O sea que el delicado satén, el suave terciopelo, la fina muselina ya poco tienen que hacer en un mundo de ricos/ricas que han de ir ocultando sus riquezas como lo haría un avaro temeroso de ser desplumado. El «glamour», lo «chic» cambia y el siglo XXI será un siglo vagabundo o no será. Quien quiera ponerse a la moda habrá de llevar, en punto a vestimenta, una suerte de existencia errante, callejera, habrá de barzonear con convicción y con modales de bigardo desenvuelto.
Lo cierto es que esta deriva de la moda ya se veía venir desde el vaquero y la arruga que arruinaron toda una tradición de plancha depositada en aquellas abnegadas mujeres que en las casas ricas trabajaban para sacar rayas y almidonar cuellos. La planchadora daba palique a esas señoras solitarias cuyos únicos interlocutores eran un marido y un confesor ausentes en sus desdenes. Por esta razón, las planchadoras, como personas de respeto, salen mucho en Galdós y, en general, en las novelas del XIX, cuando la plancha se convirtió en un artilugio complejo, cumpliendo siempre con acreditada pulcritud su cometido como compañía pues en rigor eran una especie de visita mercenaria, esas visitas que proponía Mihura contratadas por unas pesetas para dar una conversación apacible y sin sobresaltos, una conversación a la carta, a los señores contratantes.

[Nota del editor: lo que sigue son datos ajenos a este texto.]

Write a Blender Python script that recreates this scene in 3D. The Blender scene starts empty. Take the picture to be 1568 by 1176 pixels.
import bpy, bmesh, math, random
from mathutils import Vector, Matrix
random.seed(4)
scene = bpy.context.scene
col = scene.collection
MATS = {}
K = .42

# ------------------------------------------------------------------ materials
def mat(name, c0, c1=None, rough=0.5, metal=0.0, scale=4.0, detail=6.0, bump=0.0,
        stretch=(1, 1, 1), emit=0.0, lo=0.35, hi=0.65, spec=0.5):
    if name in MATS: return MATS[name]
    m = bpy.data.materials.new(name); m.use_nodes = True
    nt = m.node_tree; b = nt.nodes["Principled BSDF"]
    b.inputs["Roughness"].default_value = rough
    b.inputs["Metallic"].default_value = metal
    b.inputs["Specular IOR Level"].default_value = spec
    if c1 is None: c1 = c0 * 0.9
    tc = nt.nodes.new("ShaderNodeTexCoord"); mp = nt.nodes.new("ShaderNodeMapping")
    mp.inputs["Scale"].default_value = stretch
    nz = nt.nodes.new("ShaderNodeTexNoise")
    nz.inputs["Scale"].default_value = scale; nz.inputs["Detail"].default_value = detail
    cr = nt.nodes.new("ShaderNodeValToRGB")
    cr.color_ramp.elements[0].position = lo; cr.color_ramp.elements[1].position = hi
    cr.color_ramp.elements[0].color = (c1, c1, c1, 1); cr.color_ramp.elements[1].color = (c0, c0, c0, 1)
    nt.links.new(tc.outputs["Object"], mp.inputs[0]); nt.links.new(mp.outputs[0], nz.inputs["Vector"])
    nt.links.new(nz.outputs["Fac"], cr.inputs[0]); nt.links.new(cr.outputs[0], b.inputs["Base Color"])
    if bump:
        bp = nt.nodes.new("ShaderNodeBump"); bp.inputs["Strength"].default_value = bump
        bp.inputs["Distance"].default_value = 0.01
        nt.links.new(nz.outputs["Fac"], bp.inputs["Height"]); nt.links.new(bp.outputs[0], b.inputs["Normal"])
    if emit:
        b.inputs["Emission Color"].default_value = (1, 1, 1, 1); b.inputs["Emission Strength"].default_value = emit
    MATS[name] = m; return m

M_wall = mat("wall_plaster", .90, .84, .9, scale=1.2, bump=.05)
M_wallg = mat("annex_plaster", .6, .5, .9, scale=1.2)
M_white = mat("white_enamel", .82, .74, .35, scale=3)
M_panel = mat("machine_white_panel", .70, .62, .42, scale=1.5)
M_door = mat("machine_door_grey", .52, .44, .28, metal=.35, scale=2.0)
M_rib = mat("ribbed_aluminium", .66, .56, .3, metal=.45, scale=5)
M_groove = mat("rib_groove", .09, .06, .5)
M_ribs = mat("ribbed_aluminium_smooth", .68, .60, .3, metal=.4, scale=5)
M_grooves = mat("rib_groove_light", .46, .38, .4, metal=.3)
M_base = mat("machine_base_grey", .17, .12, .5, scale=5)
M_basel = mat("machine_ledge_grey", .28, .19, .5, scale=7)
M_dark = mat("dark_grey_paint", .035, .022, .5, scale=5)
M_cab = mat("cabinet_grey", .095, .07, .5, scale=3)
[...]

Yo creo que el papel de la planchadora se devaluó y empezó a observarse con recelo cuando alguna de ellas, traicionando sus mansas funciones, mató sin piedad a la dueña de la casa atizándole con la plancha en la base del cráneo, zona bien delicada en algunas personas, con el objeto de llevarse esos duros de plata de don Amadeo de Saboya que siempre albergaban los colchones de las casas con posibles. De estas acciones, aisladas pero de innegable crueldad, procede el temor que estas mujeres empezaron a suscitar entre las damas poco proclives a ser asesinadas y ello explica que una obra de teatro experimental, dedicada precisamente a «las planchadoras» de la que es autor Martínez Mediero, cosechara un barroco y canónico fracaso.
Todo ello está en el origen de la popularización del vaquero y de la llegada de ese eslogan, alumbrado por un arconte de la moda, que proclamaba la belleza de la arruga. El harapo que se avecina no es más que llevar estos precedentes a sus consecuencias más extremas y generales.
Ahora bien, estamos a mi juicio en una dirección positiva y plausible porque una vez que todos vayamos de pobres ya no se podrá distinguir al pobre fidedigno del apócrifo, una situación que aliviará mucho nuestras conciencias como antes se aliviaban con el ejercicio caritativo de la limosna. Esta desaparecerá viéndose obligada la Iglesia a rectificar su doctrina sobre las obras de misericordia pues se pueden cometer imperdonables faltas de compostura si ofrecemos veinte duros a un registrador de la propiedad por el simple hecho de verlo por la calle con el aspecto de un afligido hospiciano.
Al fin todos seremos iguales. Ya solo queda que sentemos al pobre auténtico ante un portal de Internet convirtiéndole en pobre.es, es decir, en una referencia virtual y remota, para que hayamos ultimado esa revolución que llevamos tantos años comentando.